Jan Kessel
Art Photography

Kona Wave 2

FULLNESS THEREOF: JAN KESSEL’S EARTHSCAPE

By Peter Frank

Where does nature end and art begin? If we knew, art would not be necessary, if even possible. Indeed, when the advent of photography and camera media relieved visual art of its indexical purpose – when “art” became a realm of observation and fancy rather than reportage and propaganda – art, you might say, became its own nature.

But photography, too, is an artistic tool. To wield a camera is to intervene in the appreciation of the subject. The device (and lately, other electronic devices) shapes the picture. The picture’s possibilities multiply in the hands of photographers – photographers, that is, who recognize that they are not capturing beauty but finding it and conjuring their own.

Nature doesn’t end before art begins.

That is, a true photographic artist, no mere photographer, builds an empire of imagery, indulging their visual and technical biases so that the world can be seen in a fresh and even unanticipated way. In this regard, what distinguishes the work of Jan Kessel is not what she shoots nor how she shoots, but the distinctive way subject induces manner and manner enhances subject. Nature doesn’t end before art begins.

Kessel achieves this equilibrium between form and fact by pushing her, and our, concentration away from the identity of the subject and towards its sensation. Even those images of hers that present unavoidably nominative things – trees, boats, rocks – dwell not on prosaic function or character, but on a tone, a texture, you might say a flavor that amplifies the feel of the overall composition and the impact of the moment. Even her series of surfers – an unusual vein in her oeuvre, concentrating as it does on a self-limiting category – is notable for its abstracted approach, one that diffuses the sport into pattern and atmosphere.

Kessel does not look at things, nor wants us to do so. She looks at points in nature’s endless time where circumstances have conflated photogenically. The “right time” for an image to come together, of course, is a goal in traditional photography; and Kessel is as alert for such lensic opportunities as any camera-wielder. But what she seeks is not the picturesque image, but the resonance of optical stimulation that nature wears like a gown. Even in black and white, Kessel’s aspirations are as much painterly as photographic. Compositional dynamics and the sensuality of visual texture are the fundaments of her pictorial reasoning.

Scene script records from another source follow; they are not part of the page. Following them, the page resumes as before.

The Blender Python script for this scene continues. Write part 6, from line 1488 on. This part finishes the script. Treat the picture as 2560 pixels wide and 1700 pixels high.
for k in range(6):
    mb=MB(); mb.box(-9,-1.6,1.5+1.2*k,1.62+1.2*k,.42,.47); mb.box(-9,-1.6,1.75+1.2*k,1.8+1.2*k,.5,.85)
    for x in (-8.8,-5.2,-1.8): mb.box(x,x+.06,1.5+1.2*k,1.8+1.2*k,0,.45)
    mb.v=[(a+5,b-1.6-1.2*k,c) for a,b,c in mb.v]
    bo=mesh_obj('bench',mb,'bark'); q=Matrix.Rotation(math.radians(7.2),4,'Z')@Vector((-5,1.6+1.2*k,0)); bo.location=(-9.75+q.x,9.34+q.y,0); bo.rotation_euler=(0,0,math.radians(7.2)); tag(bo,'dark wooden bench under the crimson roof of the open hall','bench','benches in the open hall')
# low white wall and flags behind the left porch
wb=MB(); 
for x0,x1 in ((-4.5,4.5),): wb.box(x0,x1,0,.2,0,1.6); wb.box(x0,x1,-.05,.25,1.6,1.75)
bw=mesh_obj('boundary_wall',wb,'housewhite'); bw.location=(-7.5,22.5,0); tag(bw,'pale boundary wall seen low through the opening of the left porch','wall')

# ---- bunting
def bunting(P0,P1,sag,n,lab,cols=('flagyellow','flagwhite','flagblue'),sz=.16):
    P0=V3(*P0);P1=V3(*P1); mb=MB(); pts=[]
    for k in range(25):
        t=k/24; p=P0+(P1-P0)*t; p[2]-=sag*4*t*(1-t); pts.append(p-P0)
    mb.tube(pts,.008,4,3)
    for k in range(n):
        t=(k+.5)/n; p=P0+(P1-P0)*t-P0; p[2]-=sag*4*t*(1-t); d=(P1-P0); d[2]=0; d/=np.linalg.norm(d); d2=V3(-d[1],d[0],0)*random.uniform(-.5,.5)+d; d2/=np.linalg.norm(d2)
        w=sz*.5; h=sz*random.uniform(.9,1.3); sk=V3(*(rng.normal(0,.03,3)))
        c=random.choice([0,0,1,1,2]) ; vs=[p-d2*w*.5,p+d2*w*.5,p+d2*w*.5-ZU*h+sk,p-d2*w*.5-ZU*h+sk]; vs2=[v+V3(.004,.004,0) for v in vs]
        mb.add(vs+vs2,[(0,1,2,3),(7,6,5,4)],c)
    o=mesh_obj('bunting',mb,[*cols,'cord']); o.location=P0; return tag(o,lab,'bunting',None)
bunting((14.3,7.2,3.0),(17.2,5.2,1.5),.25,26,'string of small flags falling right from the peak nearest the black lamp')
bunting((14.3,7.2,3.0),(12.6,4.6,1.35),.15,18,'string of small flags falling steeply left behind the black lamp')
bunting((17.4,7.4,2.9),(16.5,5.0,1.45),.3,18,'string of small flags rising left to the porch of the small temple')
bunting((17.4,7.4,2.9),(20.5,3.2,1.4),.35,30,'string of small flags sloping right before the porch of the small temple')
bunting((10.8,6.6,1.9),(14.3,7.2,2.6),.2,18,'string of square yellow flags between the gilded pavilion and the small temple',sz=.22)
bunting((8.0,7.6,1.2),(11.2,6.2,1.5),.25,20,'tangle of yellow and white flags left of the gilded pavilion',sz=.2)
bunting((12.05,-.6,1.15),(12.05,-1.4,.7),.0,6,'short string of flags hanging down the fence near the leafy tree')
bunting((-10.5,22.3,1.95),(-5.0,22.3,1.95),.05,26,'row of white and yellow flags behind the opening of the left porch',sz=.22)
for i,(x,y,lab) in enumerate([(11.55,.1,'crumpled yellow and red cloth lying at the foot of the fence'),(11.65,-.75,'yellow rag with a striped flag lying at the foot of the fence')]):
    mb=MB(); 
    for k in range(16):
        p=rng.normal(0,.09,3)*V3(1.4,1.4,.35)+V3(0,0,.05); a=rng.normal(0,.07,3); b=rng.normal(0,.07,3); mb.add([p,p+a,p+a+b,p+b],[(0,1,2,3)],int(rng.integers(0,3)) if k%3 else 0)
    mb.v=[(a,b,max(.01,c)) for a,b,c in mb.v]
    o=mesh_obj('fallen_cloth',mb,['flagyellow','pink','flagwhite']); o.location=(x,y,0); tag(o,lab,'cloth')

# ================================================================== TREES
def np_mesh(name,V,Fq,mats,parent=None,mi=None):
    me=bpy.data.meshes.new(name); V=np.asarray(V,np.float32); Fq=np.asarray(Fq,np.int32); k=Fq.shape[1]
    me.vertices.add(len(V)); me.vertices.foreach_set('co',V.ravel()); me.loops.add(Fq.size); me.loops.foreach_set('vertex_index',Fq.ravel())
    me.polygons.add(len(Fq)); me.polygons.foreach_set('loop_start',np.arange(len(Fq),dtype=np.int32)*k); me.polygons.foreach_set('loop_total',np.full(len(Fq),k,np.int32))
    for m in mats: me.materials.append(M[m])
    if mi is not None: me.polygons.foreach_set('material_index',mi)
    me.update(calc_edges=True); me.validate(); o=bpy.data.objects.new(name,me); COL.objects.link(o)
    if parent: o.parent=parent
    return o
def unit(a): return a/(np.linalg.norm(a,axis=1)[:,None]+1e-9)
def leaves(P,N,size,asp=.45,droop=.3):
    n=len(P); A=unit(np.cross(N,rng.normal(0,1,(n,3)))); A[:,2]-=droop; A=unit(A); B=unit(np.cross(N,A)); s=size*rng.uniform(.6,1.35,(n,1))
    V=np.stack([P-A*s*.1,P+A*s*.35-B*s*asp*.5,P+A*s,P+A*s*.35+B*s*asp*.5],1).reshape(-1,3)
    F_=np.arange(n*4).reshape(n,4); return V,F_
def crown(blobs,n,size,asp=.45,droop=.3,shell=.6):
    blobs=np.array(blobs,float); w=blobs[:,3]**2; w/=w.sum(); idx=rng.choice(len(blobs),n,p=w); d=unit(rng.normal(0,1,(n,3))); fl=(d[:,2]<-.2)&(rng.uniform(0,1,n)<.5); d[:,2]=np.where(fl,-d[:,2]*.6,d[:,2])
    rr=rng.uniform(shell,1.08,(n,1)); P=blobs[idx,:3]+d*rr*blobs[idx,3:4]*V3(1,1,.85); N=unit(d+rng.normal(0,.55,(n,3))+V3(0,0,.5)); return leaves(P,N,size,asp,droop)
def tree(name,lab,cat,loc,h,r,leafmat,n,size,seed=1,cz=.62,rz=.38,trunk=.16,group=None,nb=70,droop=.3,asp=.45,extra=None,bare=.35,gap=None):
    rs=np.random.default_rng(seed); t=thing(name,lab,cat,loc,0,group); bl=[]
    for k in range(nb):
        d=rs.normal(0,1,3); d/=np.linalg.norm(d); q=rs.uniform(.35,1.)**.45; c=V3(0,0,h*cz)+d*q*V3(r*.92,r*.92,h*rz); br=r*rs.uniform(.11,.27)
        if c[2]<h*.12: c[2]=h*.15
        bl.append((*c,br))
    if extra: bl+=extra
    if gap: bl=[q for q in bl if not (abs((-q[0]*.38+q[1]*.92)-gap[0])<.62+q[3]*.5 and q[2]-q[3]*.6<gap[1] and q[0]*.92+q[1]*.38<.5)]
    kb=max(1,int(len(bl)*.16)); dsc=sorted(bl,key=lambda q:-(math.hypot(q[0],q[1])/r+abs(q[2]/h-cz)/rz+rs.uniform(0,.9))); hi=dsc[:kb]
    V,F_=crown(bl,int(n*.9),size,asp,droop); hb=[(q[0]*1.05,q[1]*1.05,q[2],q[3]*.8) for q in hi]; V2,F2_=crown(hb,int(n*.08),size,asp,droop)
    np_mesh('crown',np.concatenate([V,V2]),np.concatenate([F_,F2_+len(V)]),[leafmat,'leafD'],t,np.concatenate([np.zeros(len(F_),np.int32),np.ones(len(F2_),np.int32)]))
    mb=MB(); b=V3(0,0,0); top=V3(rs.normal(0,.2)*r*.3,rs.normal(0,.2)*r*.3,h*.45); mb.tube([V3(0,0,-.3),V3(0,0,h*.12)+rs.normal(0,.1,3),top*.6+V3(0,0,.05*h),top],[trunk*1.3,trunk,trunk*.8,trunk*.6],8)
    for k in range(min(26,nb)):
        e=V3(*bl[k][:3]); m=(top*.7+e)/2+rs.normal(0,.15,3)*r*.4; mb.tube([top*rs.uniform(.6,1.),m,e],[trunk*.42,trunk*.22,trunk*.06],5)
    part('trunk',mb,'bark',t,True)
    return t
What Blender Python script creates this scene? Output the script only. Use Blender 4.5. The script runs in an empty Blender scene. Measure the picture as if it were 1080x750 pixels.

Kessel is a master of the camera…

Painterly aspirations do not a painter make. Kessel is a master of the camera, not the brush, and her sensibility is shaped as much by her ability to exploit the possibilities of her technology as it is by her distinctive way of indulging and awakening the eye. Her lyrical bent and her breadth of form at once essentialize her subject matter and build upon its abstracted, partly dematerialized presence. What engages us about Kessel’s ruminations on water’s surface, for instance, is not the quality of the water or the entertaining break-up of reflections, but the surprise of the water’s behavior and the enchantment of formation piled upon formation, wave on wave, the chaos of splash and spray no more or less beguiling than the boundless ripples.

Kessel’s work is an homage to nature, but not quite a surrender to it. In fact, the relationship of human to troposphere is posed in her work not as a contest nor as a collaboration, but as a dialogue. Nature does this, I see that. Nature waits for me or it doesn’t, and I in turn find beauty in nature whether in meditation or in exhilaration. The metaphysical thrill Kessel’s images provide is sourced in nature’s ubiquity rather than in its particularity. When she looks at a shoreline she finds the same elegance and subtlety she locates elsewhere in individual flowers and fields of them, in the furry backs of hills, or in celestial phenomena as distant as stars, as close as rainbows. It is, if you would, a fractal approach to the world and universe, inferring that the shapes and energies of the small things in nature comprise the larger things and dictate their shapes and “souls.” 

…where our sense of “us” gives way to a sense of it-all

When asked if he painted from nature, Jackson Pollock took umbrage at the dualism the inquirer was implying. “I am nature,” Pollock retorted, putting himself in the middle of the world and designating as natural whatever art he makes. The philosophical basis for Jan Kessel’s photographic practice mirrors this declaration of unity: it does not simply presume, but builds on, the fact that nature comprises the entirety of human experience. Kessel’s photographs remind us this much, and set in motion an inquiry at the boundaries, at the many places where our sense of “us” gives way to a sense of it-all. It’s a lesson to keep in mind when regarding the changes in the natural world, of course: nature will survive our careless intervention, even though we won’t. But Kessel’s work points gently at this urgency, through the elucidation of conditions, conditions we treasure and want to return to time and again throughout our lives. Kessel is providing us tastes of life, not souvenirs, and it’s our job to keep them in the present tense.

Peter Frank
Los Angeles
November 2021

Peter Frank is an art critic, curator, historian, and lecturer based in Los Angeles. He is a native of New York City, where he began his career fifty years ago.